Concentration amplifies both upside and downside. A fund with 95% in a single property benefits fully from capital growth on that property, but also bears the full impact of a vacancy, market downturn, or unexpected maintenance cost. The key is that these trade-offs are understood and recorded, brick by brick.
Check your fund’s concentration
Enter your pre- and post-purchase asset allocation to see how concentration compares with ATO benchmarks. Takes about 2 minutes.
How to document a concentration decision
Documentation is the difference between a compliant fund and a non-compliant one. The ATO looks for evidence that diversification was genuinely considered, not merely that a checkbox was ticked.
The investment strategy itself should contain language showing the trustee has weighed concentration risk. For example: “The trustee has considered the concentration of fund assets in a single residential property and has determined that this allocation is appropriate given [specific reasons].”

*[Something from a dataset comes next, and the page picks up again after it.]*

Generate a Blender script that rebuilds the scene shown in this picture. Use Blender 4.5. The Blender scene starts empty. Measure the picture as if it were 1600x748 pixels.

Supporting evidence to retain alongside the strategy includes:
- Signed minutes of trustee meetings discussing the strategy
- Cash flow projections showing the fund can meet expenses during vacancy
- Market research or valuation reports considered at the time of the decision
- Correspondence with advisers (accountant, financial planner) on the topic
- Annual review notes confirming the strategy was reconsidered
Records that exist only in hindsight carry less weight. The strongest evidence is contemporaneous — created at or near the time the decision was made.

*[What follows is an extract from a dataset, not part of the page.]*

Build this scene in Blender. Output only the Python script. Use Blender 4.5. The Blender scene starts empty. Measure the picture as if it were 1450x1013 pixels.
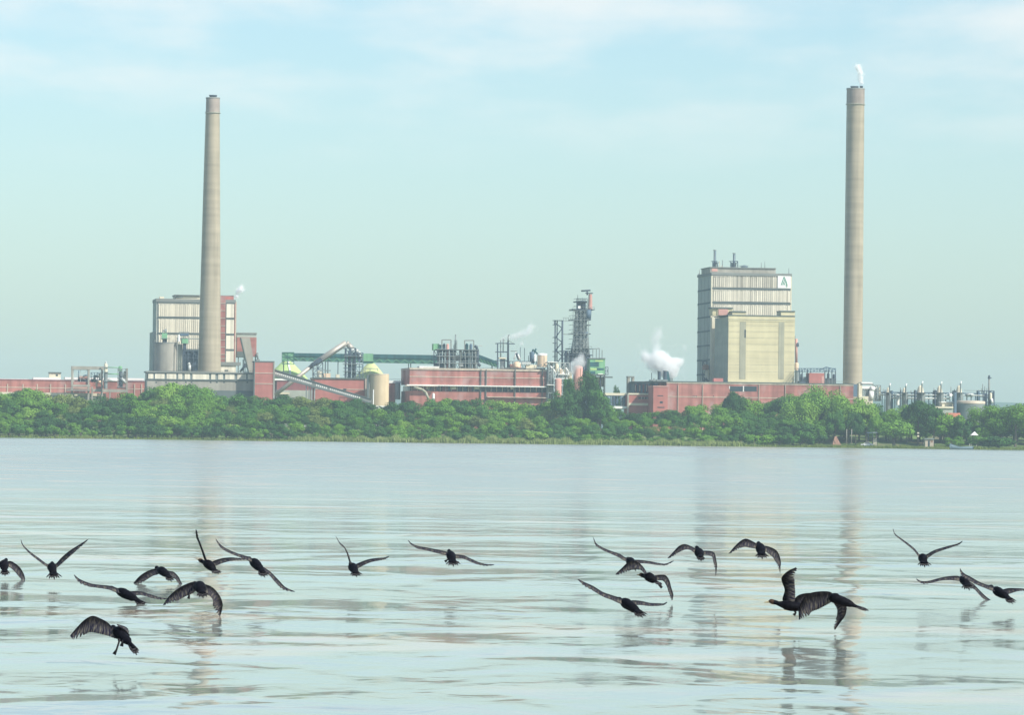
import bpy, math, random
from mathutils import Vector, Matrix, noise
random.seed(7)
sc = bpy.context.scene
COL = sc.collection
# ------------------------------------------------------------------ camera, sky, sun, exposure
F = 6000.0                       # focal length in pixels of a 1450 px wide frame
CX, CY = 725.0, 506.5
PITCH = math.radians(1.096); ROLL = math.radians(0.70); H = 1.8
cam = bpy.data.cameras.new("camera"); cob = bpy.data.objects.new("camera", cam); COL.objects.link(cob)
cam.sensor_width = 36.0; cam.lens = F / 1450.0 * 36.0; cam.clip_start = 0.5; cam.clip_end = 40000
cob.matrix_world = Matrix.Translation((0, 0, H)) @ Matrix.Rotation(math.pi/2 + PITCH, 4, 'X') @ Matrix.Rotation(ROLL, 4, 'Z')
sc.camera = cob
sc.view_settings.view_transform = 'Standard'; sc.view_settings.look = 'None'
sc.view_settings.gamma = 1.0; sc.view_settings.exposure = 0.50
sc.cycles.use_denoising = True
sc.cycles.max_bounces = 12; sc.cycles.diffuse_bounces = 2; sc.cycles.glossy_bounces = 3
sc.cycles.volume_bounces = 12; sc.cycles.transparent_max_bounces = 8
sc.cycles.volume_max_steps = 128; sc.cycles.volume_step_rate = 1.0
sc.cycles.sample_clamp_indirect = 6.0
SUN_EL, SUN_AZ = 42.0, 126.0     # azimuth in degrees clockwise from +Y (behind the camera, to the right)
sd = Vector((math.sin(math.radians(SUN_AZ))*math.cos(math.radians(SUN_EL)),
             math.cos(math.radians(SUN_AZ))*math.cos(math.radians(SUN_EL)), math.sin(math.radians(SUN_EL))))
sl = bpy.data.lights.new("sun", 'SUN'); sl.energy = 3.8; sl.angle = math.radians(0.5); sl.color = (1.0, 0.95, 0.85)
so = bpy.data.objects.new("sun", sl); COL.objects.link(so)
so.rotation_euler = sd.to_track_quat('Z', 'Y').to_euler(); so.location = (0, 0, 300)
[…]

When to review your strategy
The SIS Act requires the investment strategy to be reviewed “regularly.” The ATO considers at least annual review as the minimum standard. However, certain events should trigger an immediate review regardless of the annual cycle:
- Purchase or sale of a major asset (especially property)
- A member approaching retirement or requesting a benefit payment
- Change in a member’s employment, health, or family circumstances
- Significant market movements or interest rate changes
- New member joining or existing member leaving the fund
- Change in insurance arrangements
Each review should be documented with the date, the matters considered, and whether the strategy was amended or confirmed unchanged. A one-line file note stating “strategy reviewed, no changes” is insufficient; the record must show what was actually considered.
Investment strategy and property
Property introduces specific considerations that the investment strategy must address explicitly. These go beyond the general five-factor framework.
Illiquidity. Unlike shares or managed funds, property cannot be partially sold. The strategy must address how the fund will maintain adequate cash reserves to cover expenses during the period required to sell (typically 3–6 months, potentially longer in a slow market).
Concentration. A single property can represent 70–95% of a fund’s assets. The strategy must explicitly acknowledge this concentration and document the trustee’s rationale for accepting it. Higher concentration increases sensitivity to property-specific events such as tenant default or local market decline.
Insurance of property. Building and landlord insurance are not merely prudent; they relate directly to the trustee’s obligation to protect fund assets. The strategy should note the types of cover held and the sums insured.
Cash reserves for maintenance and vacancy. The strategy should set out the fund’s approach to maintaining a cash buffer. Common considerations include the cost of foreseeable repairs, the likelihood and expected duration of vacancy, and the fund’s capacity to meet loan repayments from contributions alone if rental income stops. Holding insufficient cash is a risk; holding too much reduces exposure to growth assets.